William Rusher Interview: Conversations with History: Institute of International Studies, UC Berkeley

The Conservative Movement: Conversation with William A. Rusher, former publisher of the National Review; 4/25/90 by Harry Kreisler

Page 10 of 10

Lessons Learned

What lesson would you like to be drawn from the history of the movement that we've just walked through? Do any in particular stand out about the relation of ideas and politics?

I can do this rather well, I gather it's a sort of closing question.


I can tell you how I conclude many of my talks, because it fits very well. I've lived long enough, and I must say that I didn't expect to live long enough, to see a great many things happen. When Ronald Reagan was elected in 1980, I thought that was the culmination. Then he was reelected and I thought that was. And now, a few more years later on, the Berlin Wall falls down and the Soviet Union crumbles. So, we have some reason to believe that the principles we have fought for and lived by have stood the test of time. And there's a wonderful little quatrain that I close my talks with, by Coventry Patmore, the nineteenth-century British poet, which sums the point up, and very reassuringly. He says:

For want of me, the world's course will not fail.
When all its work is done, the lie shall rot.
The truth is great and shall prevail
When none cares whether it prevail or not.
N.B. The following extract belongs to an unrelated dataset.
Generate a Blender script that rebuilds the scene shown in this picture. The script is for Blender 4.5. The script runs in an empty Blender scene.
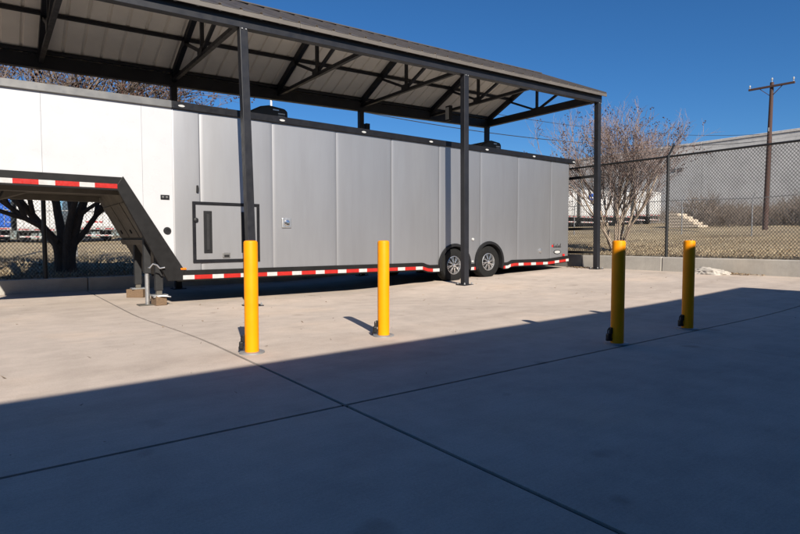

On that note of poetry, I want to thank you very much for joining us today for this very interesting historical tour of a very important movement. Obviously, your role was very important in it.

My complements on a good job of questioning. That's a free commercial, you didn't ask for it.

Thank you very much, Mr. Rusher. And thank you very much for joining us for this "Conversation on International Affairs."